The line containing "from mathutils.bvhtree import BVHTree" marks the end: quote every line from the start of the records below through it, word for word.

------------

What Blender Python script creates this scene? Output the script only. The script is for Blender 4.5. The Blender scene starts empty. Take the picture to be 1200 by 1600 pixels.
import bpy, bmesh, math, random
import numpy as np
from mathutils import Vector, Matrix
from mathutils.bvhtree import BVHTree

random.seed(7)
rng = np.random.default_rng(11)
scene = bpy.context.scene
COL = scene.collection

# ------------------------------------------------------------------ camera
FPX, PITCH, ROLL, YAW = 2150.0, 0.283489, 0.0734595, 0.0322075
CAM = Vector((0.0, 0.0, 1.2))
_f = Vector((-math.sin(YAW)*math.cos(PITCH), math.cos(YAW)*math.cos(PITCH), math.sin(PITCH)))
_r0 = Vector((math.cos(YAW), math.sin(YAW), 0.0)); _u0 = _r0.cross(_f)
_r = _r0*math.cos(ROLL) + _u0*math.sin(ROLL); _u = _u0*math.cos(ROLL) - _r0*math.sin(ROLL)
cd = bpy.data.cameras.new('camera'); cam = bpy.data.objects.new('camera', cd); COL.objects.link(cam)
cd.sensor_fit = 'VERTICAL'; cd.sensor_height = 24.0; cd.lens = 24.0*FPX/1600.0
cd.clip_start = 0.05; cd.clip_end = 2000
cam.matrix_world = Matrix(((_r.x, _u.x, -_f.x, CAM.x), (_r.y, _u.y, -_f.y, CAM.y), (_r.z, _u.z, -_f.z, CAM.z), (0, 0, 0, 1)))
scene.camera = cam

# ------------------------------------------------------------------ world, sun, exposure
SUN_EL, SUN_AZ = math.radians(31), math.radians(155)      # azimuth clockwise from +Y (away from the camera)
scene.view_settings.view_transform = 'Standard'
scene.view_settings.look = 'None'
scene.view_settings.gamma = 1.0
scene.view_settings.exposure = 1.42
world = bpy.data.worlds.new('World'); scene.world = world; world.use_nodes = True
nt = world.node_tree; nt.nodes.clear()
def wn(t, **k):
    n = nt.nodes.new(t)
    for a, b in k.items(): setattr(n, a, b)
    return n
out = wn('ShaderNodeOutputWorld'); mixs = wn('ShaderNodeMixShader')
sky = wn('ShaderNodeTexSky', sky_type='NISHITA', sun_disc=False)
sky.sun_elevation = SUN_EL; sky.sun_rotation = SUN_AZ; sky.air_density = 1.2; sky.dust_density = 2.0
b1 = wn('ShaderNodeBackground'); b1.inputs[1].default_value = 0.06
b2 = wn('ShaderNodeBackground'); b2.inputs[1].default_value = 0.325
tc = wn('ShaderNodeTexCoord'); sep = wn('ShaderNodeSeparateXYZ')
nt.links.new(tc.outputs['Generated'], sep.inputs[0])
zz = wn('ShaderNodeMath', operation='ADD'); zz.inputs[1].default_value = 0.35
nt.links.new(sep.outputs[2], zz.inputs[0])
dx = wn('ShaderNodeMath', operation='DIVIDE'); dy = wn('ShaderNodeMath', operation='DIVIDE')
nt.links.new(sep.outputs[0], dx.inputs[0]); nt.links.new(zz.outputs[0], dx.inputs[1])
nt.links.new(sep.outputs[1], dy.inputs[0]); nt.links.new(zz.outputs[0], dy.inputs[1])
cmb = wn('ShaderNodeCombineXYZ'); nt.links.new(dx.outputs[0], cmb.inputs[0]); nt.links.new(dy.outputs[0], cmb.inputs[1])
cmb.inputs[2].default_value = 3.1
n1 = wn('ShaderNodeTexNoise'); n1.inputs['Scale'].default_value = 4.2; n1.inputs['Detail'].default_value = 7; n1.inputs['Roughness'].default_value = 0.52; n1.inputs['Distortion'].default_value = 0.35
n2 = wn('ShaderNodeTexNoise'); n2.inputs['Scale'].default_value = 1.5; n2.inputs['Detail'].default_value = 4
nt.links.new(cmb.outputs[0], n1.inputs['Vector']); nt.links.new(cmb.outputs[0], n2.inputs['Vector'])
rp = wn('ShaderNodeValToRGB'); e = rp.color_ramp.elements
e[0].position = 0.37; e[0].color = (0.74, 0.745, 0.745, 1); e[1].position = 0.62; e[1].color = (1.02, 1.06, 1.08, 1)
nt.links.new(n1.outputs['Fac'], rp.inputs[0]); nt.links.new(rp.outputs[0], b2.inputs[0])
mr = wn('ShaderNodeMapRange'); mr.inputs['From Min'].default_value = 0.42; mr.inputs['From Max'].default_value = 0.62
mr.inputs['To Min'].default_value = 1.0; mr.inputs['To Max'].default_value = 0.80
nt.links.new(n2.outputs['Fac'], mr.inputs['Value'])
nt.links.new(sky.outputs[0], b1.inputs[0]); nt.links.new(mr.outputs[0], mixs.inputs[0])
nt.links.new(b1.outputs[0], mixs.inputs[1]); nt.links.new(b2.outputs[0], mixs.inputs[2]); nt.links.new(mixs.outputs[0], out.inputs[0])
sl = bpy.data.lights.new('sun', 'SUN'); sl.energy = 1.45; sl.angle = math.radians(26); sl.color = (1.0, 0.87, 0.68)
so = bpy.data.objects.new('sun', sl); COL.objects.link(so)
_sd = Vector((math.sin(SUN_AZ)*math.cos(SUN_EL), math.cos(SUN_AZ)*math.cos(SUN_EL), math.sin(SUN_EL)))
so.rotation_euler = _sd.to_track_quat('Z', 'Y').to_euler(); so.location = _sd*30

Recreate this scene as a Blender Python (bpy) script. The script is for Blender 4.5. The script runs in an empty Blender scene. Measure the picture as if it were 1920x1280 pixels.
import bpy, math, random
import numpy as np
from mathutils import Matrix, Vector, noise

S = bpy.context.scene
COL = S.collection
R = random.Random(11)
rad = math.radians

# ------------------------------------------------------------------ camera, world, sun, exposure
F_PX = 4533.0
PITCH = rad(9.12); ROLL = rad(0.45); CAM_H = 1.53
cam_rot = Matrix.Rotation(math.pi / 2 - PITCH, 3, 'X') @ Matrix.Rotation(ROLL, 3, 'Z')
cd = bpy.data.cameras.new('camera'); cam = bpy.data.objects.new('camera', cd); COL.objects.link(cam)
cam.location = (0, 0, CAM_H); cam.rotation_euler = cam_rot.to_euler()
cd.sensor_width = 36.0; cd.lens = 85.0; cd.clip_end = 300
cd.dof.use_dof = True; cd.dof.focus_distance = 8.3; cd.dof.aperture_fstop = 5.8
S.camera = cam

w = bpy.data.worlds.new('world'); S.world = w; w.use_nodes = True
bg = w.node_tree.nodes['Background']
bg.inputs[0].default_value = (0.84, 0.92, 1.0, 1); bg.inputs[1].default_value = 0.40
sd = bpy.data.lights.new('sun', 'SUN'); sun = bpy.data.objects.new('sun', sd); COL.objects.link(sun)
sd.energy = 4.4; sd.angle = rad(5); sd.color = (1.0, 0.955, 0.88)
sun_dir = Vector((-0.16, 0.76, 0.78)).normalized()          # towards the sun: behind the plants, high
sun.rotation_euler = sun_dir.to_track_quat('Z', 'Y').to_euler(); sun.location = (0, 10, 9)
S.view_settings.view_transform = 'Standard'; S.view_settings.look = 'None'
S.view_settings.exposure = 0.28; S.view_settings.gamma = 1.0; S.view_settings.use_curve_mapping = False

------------

Solution to this problem:
What Blender Python script creates this scene? Output the script only. The script is for Blender 4.5. The Blender scene starts empty. Take the picture to be 1200 by 1600 pixels.
import bpy, bmesh, math, random
import numpy as np
from mathutils import Vector, Matrix
from mathutils.bvhtree import BVHTree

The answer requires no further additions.